- I think the women have a particular ability to work with strong directors. They can collaborate. Maybe there's less of an ego battle.
- I'm not a person who believes in the great difference between women and men as editors. But I do think that quality is key. We're very good at organizing and discipline and patience, and patience is 50 per cent of editing. You have to keep banging away at something until you get it to work. I think women are maybe better at that.
- People expect artists to be too normal, I think. I've been around enough of them now to see that they're very extraordinary human beings who behave differently than ordinary human beings. If they weren't as sensitive as they are they wouldn't be great artists. They are not the same as us. People should just learn to accept that.
- For me, Raging Bull (1980) is like my baby. It was my first major feature film. It is pure gold - beautifully directed, incredibly well acted, wonderful sound effects - that being my first break in feature film, making it is like my firstborn.
- From MTV on, the speed of editing has increased, and that is now entering into narrative editing. People are not relying on good shots to tell the story, and I don't think you can sustain that kind of cutting for the full length of a film.
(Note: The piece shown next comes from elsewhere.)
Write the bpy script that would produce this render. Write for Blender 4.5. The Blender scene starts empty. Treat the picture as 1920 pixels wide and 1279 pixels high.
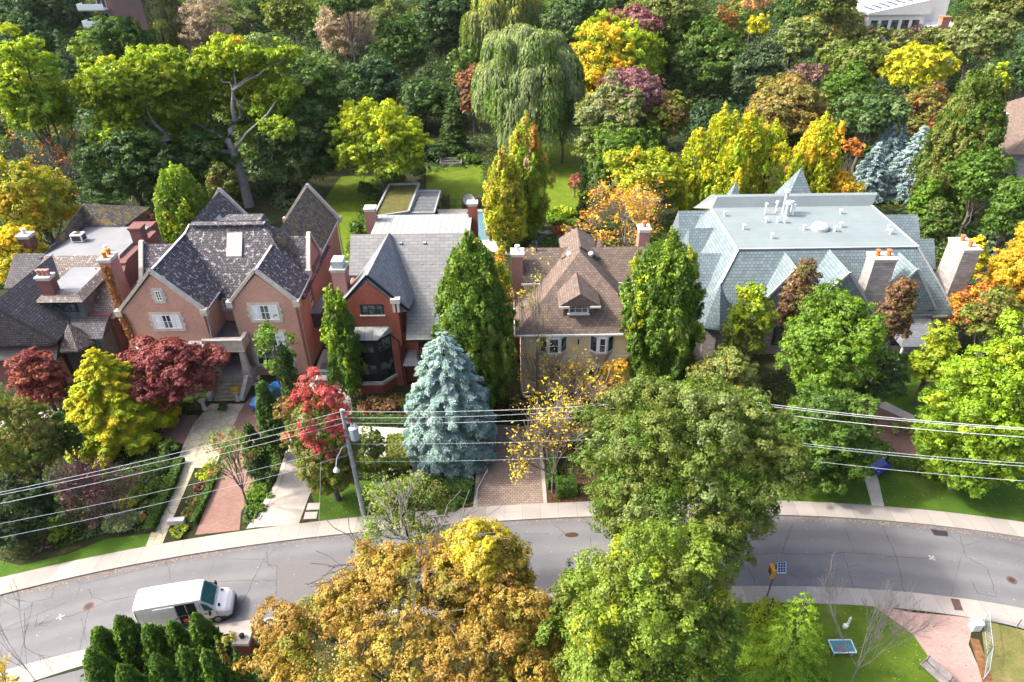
import bpy, math, random
import numpy as np
from mathutils import Vector, Matrix

# ------------------------------------------------------------------ camera, sky, sun, exposure
H = 43.0; TH = math.radians(33.8); RO = math.radians(0.8); FP = 1280.0
S = bpy.context.scene; C = S.collection
fw = np.array([0, math.cos(TH), -math.sin(TH)]); rt = np.array([1., 0, 0]); dn = np.array([0, -math.sin(TH), -math.cos(TH)])
RR = rt*math.cos(RO)+dn*math.sin(RO); DD = -rt*math.sin(RO)+dn*math.cos(RO); CAM = np.array([0, 0, H])
cd = bpy.data.cameras.new('camera'); cam = bpy.data.objects.new('camera', cd); C.objects.link(cam); S.camera = cam
cd.lens = 24.0; cd.sensor_width = 36.0; cd.clip_start = 0.5; cd.clip_end = 3000
m = Matrix.Identity(4)
for i in range(3):
    m[i][0] = RR[i]; m[i][1] = -DD[i]; m[i][2] = -fw[i]; m[i][3] = CAM[i]
cam.matrix_world = m
SUN_EL = math.radians(44); SUN_DIR = Vector((-0.98, 0.02, 0)).normalized()   # towards the sun
SUN_AZ = math.atan2(SUN_DIR.x, SUN_DIR.y)
w = bpy.data.worlds.new('World'); S.world = w; w.use_nodes = True
nt = w.node_tree; bg = nt.nodes['Background']
sky = nt.nodes.new('ShaderNodeTexSky'); sky.sky_type = 'NISHITA'; sky.sun_disc = False
sky.sun_elevation = SUN_EL; sky.sun_rotation = SUN_AZ; sky.dust_density = 7.0; sky.air_density = 0.8; sky.ozone_density = 0.5
nt.links.new(sky.outputs[0], bg.inputs[0]); bg.inputs[1].default_value = 0.15
sl = bpy.data.lights.new('sun', 'SUN'); so = bpy.data.objects.new('sun', sl); C.objects.link(so)
sl.energy = 2.2; sl.angle = math.radians(4.0); sl.color = (1.0, 0.93, 0.80)
sd = Vector((SUN_DIR.x*math.cos(SUN_EL), SUN_DIR.y*math.cos(SUN_EL), math.sin(SUN_EL)))
so.rotation_euler = sd.to_track_quat('Z', 'Y').to_euler(); so.location = (-40, 40, 80)
S.view_settings.view_transform = 'Standard'; S.view_settings.look = 'None'
S.view_settings.exposure = 1.84; S.view_settings.gamma = 1; S.view_settings.use_curve_mapping = False
S.cycles.max_bounces = 5; S.cycles.diffuse_bounces = 3; S.cycles.glossy_bounces = 2; S.cycles.transmission_bounces = 3
S.cycles.transparent_max_bounces = 4
S.cycles.use_denoising = True

# ------------------------------------------------------------------ finding a place in the scene
def ray(x, y): return fw+RR*(x-960)/FP+DD*(y-639.5)/FP
def W(x, y, z=0.0): q = ray(x, y); return CAM+q*((z-H)/q[2])
def WY(x, y, Y): q = ray(x, y); return CAM+q*(Y/q[1])
def WX(x, y, X): q = ray(x, y); return CAM+q*(X/q[0])
def depth(P): return float((np.asarray(P)-CAM)@fw)

# ------------------------------------------------------------------ tags
def tag(o, label=None, cat=None, group=None, kind=None):
    if label: o['label'] = label
    if cat: o['category'] = cat
    if group: o['group'] = group
    if kind: o['kind'] = kind
    return o
def thing(name, label, cat, loc=(0, 0, 0), group=None):
    o = bpy.data.objects.new(name, None); C.objects.link(o); o.location = loc; o.empty_display_size = 0.5
    return tag(o, label, cat, group)

# ------------------------------------------------------------------ materials
MAT = {}
def _new(name):
    m = bpy.data.materials.new(name); m.use_nodes = True; nt = m.node_tree
    b = nt.nodes['Principled BSDF']; MAT[name] = m
    return m, nt, b
def N(nt, t, **k):
    n = nt.nodes.new(t)
    for a, v in k.items():
        if a in n.inputs.keys() if hasattr(n.inputs, 'keys') else False: n.inputs[a].default_value = v
        else: setattr(n, a, v)
    return n
def mixc(nt, fac, a, b, mode='MIX'):
    n = nt.nodes.new('ShaderNodeMix'); n.data_type = 'RGBA'; n.blend_type = mode
    for s, v in ((0, fac), (6, a), (7, b)):
        if isinstance(v, (int, float)): n.inputs[s].default_value = v
        elif isinstance(v, tuple): n.inputs[s].default_value = (*v, 1)
        else: nt.links.new(v, n.inputs[s])
    return n.outputs[2]
def ramp(nt, src, p0, p1, c0=(0, 0, 0), c1=(1, 1, 1)):
    n = nt.nodes.new('ShaderNodeValToRGB'); e = n.color_ramp.elements
    e[0].position = p0; e[1].position = p1; e[0].color = (*c0, 1); e[1].color = (*c1, 1)
    nt.links.new(src, n.inputs[0]); return n.outputs[0]
def noise(nt, vec, scale, detail=4, rough=0.6):
    n = nt.nodes.new('ShaderNodeTexNoise'); n.inputs['Scale'].default_value = scale; n.inputs['Detail'].default_value = detail
    n.inputs['Roughness'].default_value = rough
    if vec is not None: nt.links.new(vec, n.inputs['Vector'])
    return n.outputs[0]
def coords(nt, kind):
    return nt.nodes.new('ShaderNodeTexCoord').outputs[kind]
def bump(nt, b, h, strength=0.3, dist=0.02):
    n = nt.nodes.new('ShaderNodeBump'); n.inputs['Strength'].default_value = strength; n.inputs['Distance'].default_value = dist
    nt.links.new(h, n.inputs['Height']); nt.links.new(n.outputs[0], b.inputs['Normal'])
def plain(name, c, rough=0.7, var=0.18, scale=3.0, metal=0.0, c2=None, bmp=0.0, sp=0.3):
    m, nt, b = _new(name); v = coords(nt, 'Object')
    a = noise(nt, v, scale, 6); f = ramp(nt, a, 0.3, 0.7)
    c2 = c2 or tuple(x*(1-var*2) for x in c)
    col = mixc(nt, f, c2, c)
    nt.links.new(col, b.inputs['Base Color']); b.inputs['Roughness'].default_value = rough; b.inputs['Metallic'].default_value = metal
    b.inputs['Specular IOR Level'].default_value = sp
    if bmp: bump(nt, b, noise(nt, v, scale*8, 5), bmp, 0.02)
    return m
def tiles(name, c1, c2, mortar, bw, bh, ms=0.02, offset=0.5, rough=0.8, spot=None, spot_amt=0.0, moss=None, bmp=0.4, big=0.25, kind='UV', squash=1.0, spot_scale=2.2):
    """brick or shingle courses in metres, with tone drift and, if asked for, pale lichen spots"""
    m, nt, b = _new(name); v = coords(nt, kind)
    wob = nt.nodes.new('ShaderNodeTexBrick'); wob.offset = offset; wob.squash = squash
    wob.inputs['Color1'].default_value = (*c1, 1); wob.inputs['Color2'].default_value = (*c2, 1); wob.inputs['Mortar'].default_value = (*mortar, 1)
    wob.inputs['Scale'].default_value = 1.0; wob.inputs['Mortar Size'].default_value = ms; wob.inputs['Mortar Smooth'].default_value = 0.3
    wob.inputs['Bias'].default_value = 0.0; wob.inputs['Brick Width'].default_value = bw; wob.inputs['Row Height'].default_value = bh
    nt.links.new(v, wob.inputs['Vector']); col = wob.outputs[0]
    f = ramp(nt, noise(nt, v, 0.35, 5), 0.3, 0.7)
    col = mixc(nt, f, mixc(nt, 1.0, col, (1-big,)*3, 'MULTIPLY'), col)
    if spot:
        n2 = noise(nt, v, spot_scale, 6, 0.75); g = ramp(nt, n2, 0.58-spot_amt, 0.62-spot_amt)
        n3 = noise(nt, v, 9.0, 3, 0.6); g2 = ramp(nt, n3, 0.42, 0.5)
        mm = nt.nodes.new('ShaderNodeMath'); mm.operation = 'MULTIPLY'; nt.links.new(g, mm.inputs[0]); nt.links.new(g2, mm.inputs[1])
        col = mixc(nt, mm.outputs[0], col, spot)
    if moss:
        g = ramp(nt, noise(nt, v, 1.1, 6, 0.7), 0.48, 0.6); col = mixc(nt, g, col, moss)
    nt.links.new(col, b.inputs['Base Color']); b.inputs['Roughness'].default_value = rough
    b.inputs['Specular IOR Level'].default_value = 0.3
    inv = nt.nodes.new('ShaderNodeMath'); inv.operation = 'SUBTRACT'; inv.inputs[0].default_value = 1.0; nt.links.new(wob.outputs[1], inv.inputs[1])
    if bmp: bump(nt, b, inv.outputs[0], bmp, 0.02)
    return m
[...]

- That is the one that has never gotten recognition. But I can't tell you how many people talk to me about that movie. There is a ripple that's going on. Bertrand Tavernier, the really wonderful French director, just wrote a review of it again. I have friends, when they have friends over for dinner, they make them watch it. It never got its due because it's about compassion. That's why. Everybody hated Casino (1995). They would say, 'It's not Goodfellas (1990). That's right. It's not. It's Las Vegas. It's not Goodfellas (1990). And now everybody loves Casino (1995). Now it's a big cult film. Raging Bull (1980) was a disaster and wasn't recognized for 10 years. The King of Comedy (1982) was a disaster, now everybody loves The King of Comedy (1982). This happened to so many of [Martin Scorsese] our films. But the one that's never, ever come back is Bringing Out the Dead (1999).
- Film schools tell me they have a hard time getting students to watch older films, particularly black and white ones, and it is devastating. That is like throwing away 85 years of the art, when masterpiece after masterpiece were being made.